*Task goal:*
Reproduce every entry exactly, without alteration.

*Dataset content:*
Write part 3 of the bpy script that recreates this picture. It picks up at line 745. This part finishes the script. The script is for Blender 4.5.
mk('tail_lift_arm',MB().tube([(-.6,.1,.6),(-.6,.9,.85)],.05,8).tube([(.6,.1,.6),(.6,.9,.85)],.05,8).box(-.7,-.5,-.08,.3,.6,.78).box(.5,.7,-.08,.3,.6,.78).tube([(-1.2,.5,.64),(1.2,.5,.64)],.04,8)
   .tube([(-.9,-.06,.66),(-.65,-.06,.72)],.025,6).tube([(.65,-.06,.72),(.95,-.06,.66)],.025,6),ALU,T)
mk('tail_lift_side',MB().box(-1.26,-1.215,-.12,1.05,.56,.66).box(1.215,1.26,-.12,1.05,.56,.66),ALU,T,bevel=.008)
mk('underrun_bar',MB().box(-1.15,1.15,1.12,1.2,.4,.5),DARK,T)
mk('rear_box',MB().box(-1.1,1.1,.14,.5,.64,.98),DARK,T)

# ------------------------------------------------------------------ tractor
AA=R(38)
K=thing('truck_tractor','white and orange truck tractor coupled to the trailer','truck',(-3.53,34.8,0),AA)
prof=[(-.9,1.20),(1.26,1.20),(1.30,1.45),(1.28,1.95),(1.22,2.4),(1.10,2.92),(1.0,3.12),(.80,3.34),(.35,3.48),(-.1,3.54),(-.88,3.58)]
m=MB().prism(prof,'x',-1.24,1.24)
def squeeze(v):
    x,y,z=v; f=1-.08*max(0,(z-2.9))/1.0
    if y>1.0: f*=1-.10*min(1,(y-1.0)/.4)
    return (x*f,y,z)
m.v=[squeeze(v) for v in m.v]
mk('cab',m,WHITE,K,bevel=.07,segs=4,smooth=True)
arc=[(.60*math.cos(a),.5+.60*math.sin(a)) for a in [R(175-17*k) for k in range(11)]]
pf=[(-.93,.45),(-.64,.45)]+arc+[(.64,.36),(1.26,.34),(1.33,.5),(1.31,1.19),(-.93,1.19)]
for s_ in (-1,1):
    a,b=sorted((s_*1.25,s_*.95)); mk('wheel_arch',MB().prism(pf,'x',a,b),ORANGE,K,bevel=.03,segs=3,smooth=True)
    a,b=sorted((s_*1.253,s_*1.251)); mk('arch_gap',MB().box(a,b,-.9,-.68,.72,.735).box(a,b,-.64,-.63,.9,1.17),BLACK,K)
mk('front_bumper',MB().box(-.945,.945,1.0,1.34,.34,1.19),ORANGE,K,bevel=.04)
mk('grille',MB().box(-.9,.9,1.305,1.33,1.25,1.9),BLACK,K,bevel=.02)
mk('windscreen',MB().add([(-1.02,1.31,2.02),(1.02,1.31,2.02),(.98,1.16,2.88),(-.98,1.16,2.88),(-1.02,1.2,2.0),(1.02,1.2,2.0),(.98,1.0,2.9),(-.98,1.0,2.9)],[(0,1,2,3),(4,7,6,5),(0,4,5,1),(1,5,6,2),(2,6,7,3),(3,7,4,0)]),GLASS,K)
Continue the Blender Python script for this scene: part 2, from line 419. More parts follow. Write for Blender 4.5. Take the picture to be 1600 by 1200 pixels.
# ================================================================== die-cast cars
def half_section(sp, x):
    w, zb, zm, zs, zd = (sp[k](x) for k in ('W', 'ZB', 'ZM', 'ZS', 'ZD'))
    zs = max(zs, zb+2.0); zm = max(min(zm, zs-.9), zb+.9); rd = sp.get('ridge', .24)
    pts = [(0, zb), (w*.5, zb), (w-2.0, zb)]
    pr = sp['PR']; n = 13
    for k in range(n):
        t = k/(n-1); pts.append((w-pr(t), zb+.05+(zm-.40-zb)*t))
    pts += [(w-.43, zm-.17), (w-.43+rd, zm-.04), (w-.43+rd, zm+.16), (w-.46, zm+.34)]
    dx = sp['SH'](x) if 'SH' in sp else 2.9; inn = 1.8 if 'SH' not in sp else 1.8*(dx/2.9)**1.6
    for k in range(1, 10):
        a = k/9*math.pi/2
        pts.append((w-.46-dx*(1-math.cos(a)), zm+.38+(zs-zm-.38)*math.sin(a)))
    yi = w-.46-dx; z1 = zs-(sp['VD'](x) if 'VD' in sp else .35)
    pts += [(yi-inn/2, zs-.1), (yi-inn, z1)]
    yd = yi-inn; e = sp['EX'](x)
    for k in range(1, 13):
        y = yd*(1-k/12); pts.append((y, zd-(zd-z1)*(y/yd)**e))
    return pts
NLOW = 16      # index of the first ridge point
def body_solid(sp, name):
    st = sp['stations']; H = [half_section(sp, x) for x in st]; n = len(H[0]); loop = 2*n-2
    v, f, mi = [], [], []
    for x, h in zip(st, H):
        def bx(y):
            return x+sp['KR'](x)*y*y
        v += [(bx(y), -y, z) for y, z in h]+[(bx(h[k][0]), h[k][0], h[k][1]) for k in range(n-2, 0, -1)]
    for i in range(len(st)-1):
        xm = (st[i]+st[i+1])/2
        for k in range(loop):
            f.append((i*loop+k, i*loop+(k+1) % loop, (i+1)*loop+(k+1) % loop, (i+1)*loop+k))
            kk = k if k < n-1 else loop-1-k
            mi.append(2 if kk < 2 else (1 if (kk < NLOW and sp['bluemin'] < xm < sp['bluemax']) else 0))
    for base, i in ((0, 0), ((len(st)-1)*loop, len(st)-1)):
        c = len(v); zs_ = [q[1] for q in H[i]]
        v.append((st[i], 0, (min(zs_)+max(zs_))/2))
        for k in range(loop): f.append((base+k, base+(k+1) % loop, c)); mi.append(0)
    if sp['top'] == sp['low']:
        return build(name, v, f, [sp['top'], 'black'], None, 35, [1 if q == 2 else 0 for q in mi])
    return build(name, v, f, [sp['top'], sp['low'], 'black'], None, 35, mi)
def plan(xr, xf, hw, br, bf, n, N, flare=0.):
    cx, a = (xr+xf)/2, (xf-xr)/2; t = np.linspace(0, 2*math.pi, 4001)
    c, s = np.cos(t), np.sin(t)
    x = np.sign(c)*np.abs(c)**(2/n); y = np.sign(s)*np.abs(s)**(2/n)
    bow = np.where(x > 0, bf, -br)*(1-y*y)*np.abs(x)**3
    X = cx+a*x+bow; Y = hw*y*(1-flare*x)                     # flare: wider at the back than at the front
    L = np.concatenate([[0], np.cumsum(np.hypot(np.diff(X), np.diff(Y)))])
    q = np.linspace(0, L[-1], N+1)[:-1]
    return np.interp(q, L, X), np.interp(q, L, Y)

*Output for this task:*
Write part 3 of the bpy script that recreates this picture. It picks up at line 745. This part finishes the script. The script is for Blender 4.5.
mk('tail_lift_arm',MB().tube([(-.6,.1,.6),(-.6,.9,.85)],.05,8).tube([(.6,.1,.6),(.6,.9,.85)],.05,8).box(-.7,-.5,-.08,.3,.6,.78).box(.5,.7,-.08,.3,.6,.78).tube([(-1.2,.5,.64),(1.2,.5,.64)],.04,8)
   .tube([(-.9,-.06,.66),(-.65,-.06,.72)],.025,6).tube([(.65,-.06,.72),(.95,-.06,.66)],.025,6),ALU,T)
mk('tail_lift_side',MB().box(-1.26,-1.215,-.12,1.05,.56,.66).box(1.215,1.26,-.12,1.05,.56,.66),ALU,T,bevel=.008)
mk('underrun_bar',MB().box(-1.15,1.15,1.12,1.2,.4,.5),DARK,T)
mk('rear_box',MB().box(-1.1,1.1,.14,.5,.64,.98),DARK,T)

# ------------------------------------------------------------------ tractor
AA=R(38)
K=thing('truck_tractor','white and orange truck tractor coupled to the trailer','truck',(-3.53,34.8,0),AA)
prof=[(-.9,1.20),(1.26,1.20),(1.30,1.45),(1.28,1.95),(1.22,2.4),(1.10,2.92),(1.0,3.12),(.80,3.34),(.35,3.48),(-.1,3.54),(-.88,3.58)]
m=MB().prism(prof,'x',-1.24,1.24)
def squeeze(v):
    x,y,z=v; f=1-.08*max(0,(z-2.9))/1.0
    if y>1.0: f*=1-.10*min(1,(y-1.0)/.4)
    return (x*f,y,z)
m.v=[squeeze(v) for v in m.v]
mk('cab',m,WHITE,K,bevel=.07,segs=4,smooth=True)
arc=[(.60*math.cos(a),.5+.60*math.sin(a)) for a in [R(175-17*k) for k in range(11)]]
pf=[(-.93,.45),(-.64,.45)]+arc+[(.64,.36),(1.26,.34),(1.33,.5),(1.31,1.19),(-.93,1.19)]
for s_ in (-1,1):
    a,b=sorted((s_*1.25,s_*.95)); mk('wheel_arch',MB().prism(pf,'x',a,b),ORANGE,K,bevel=.03,segs=3,smooth=True)
    a,b=sorted((s_*1.253,s_*1.251)); mk('arch_gap',MB().box(a,b,-.9,-.68,.72,.735).box(a,b,-.64,-.63,.9,1.17),BLACK,K)
mk('front_bumper',MB().box(-.945,.945,1.0,1.34,.34,1.19),ORANGE,K,bevel=.04)
mk('grille',MB().box(-.9,.9,1.305,1.33,1.25,1.9),BLACK,K,bevel=.02)
mk('windscreen',MB().add([(-1.02,1.31,2.02),(1.02,1.31,2.02),(.98,1.16,2.88),(-.98,1.16,2.88),(-1.02,1.2,2.0),(1.02,1.2,2.0),(.98,1.0,2.9),(-.98,1.0,2.9)],[(0,1,2,3),(4,7,6,5),(0,4,5,1),(1,5,6,2),(2,6,7,3),(3,7,4,0)]),GLASS,K)
Continue the Blender Python script for this scene: part 2, from line 419. More parts follow. Write for Blender 4.5. Take the picture to be 1600 by 1200 pixels.
# ================================================================== die-cast cars
def half_section(sp, x):
    w, zb, zm, zs, zd = (sp[k](x) for k in ('W', 'ZB', 'ZM', 'ZS', 'ZD'))
    zs = max(zs, zb+2.0); zm = max(min(zm, zs-.9), zb+.9); rd = sp.get('ridge', .24)
    pts = [(0, zb), (w*.5, zb), (w-2.0, zb)]
    pr = sp['PR']; n = 13
    for k in range(n):
        t = k/(n-1); pts.append((w-pr(t), zb+.05+(zm-.40-zb)*t))
    pts += [(w-.43, zm-.17), (w-.43+rd, zm-.04), (w-.43+rd, zm+.16), (w-.46, zm+.34)]
    dx = sp['SH'](x) if 'SH' in sp else 2.9; inn = 1.8 if 'SH' not in sp else 1.8*(dx/2.9)**1.6
    for k in range(1, 10):
        a = k/9*math.pi/2
        pts.append((w-.46-dx*(1-math.cos(a)), zm+.38+(zs-zm-.38)*math.sin(a)))
    yi = w-.46-dx; z1 = zs-(sp['VD'](x) if 'VD' in sp else .35)
    pts += [(yi-inn/2, zs-.1), (yi-inn, z1)]
    yd = yi-inn; e = sp['EX'](x)
    for k in range(1, 13):
        y = yd*(1-k/12); pts.append((y, zd-(zd-z1)*(y/yd)**e))
    return pts
NLOW = 16      # index of the first ridge point
def body_solid(sp, name):
    st = sp['stations']; H = [half_section(sp, x) for x in st]; n = len(H[0]); loop = 2*n-2
    v, f, mi = [], [], []
    for x, h in zip(st, H):
        def bx(y):
            return x+sp['KR'](x)*y*y
        v += [(bx(y), -y, z) for y, z in h]+[(bx(h[k][0]), h[k][0], h[k][1]) for k in range(n-2, 0, -1)]
    for i in range(len(st)-1):
        xm = (st[i]+st[i+1])/2
        for k in range(loop):
            f.append((i*loop+k, i*loop+(k+1) % loop, (i+1)*loop+(k+1) % loop, (i+1)*loop+k))
            kk = k if k < n-1 else loop-1-k
            mi.append(2 if kk < 2 else (1 if (kk < NLOW and sp['bluemin'] < xm < sp['bluemax']) else 0))
    for base, i in ((0, 0), ((len(st)-1)*loop, len(st)-1)):
        c = len(v); zs_ = [q[1] for q in H[i]]
        v.append((st[i], 0, (min(zs_)+max(zs_))/2))
        for k in range(loop): f.append((base+k, base+(k+1) % loop, c)); mi.append(0)
    if sp['top'] == sp['low']:
        return build(name, v, f, [sp['top'], 'black'], None, 35, [1 if q == 2 else 0 for q in mi])
    return build(name, v, f, [sp['top'], sp['low'], 'black'], None, 35, mi)
def plan(xr, xf, hw, br, bf, n, N, flare=0.):
    cx, a = (xr+xf)/2, (xf-xr)/2; t = np.linspace(0, 2*math.pi, 4001)
    c, s = np.cos(t), np.sin(t)
    x = np.sign(c)*np.abs(c)**(2/n); y = np.sign(s)*np.abs(s)**(2/n)
    bow = np.where(x > 0, bf, -br)*(1-y*y)*np.abs(x)**3
    X = cx+a*x+bow; Y = hw*y*(1-flare*x)                     # flare: wider at the back than at the front
    L = np.concatenate([[0], np.cumsum(np.hypot(np.diff(X), np.diff(Y)))])
    q = np.linspace(0, L[-1], N+1)[:-1]
    return np.interp(q, L, X), np.interp(q, L, Y)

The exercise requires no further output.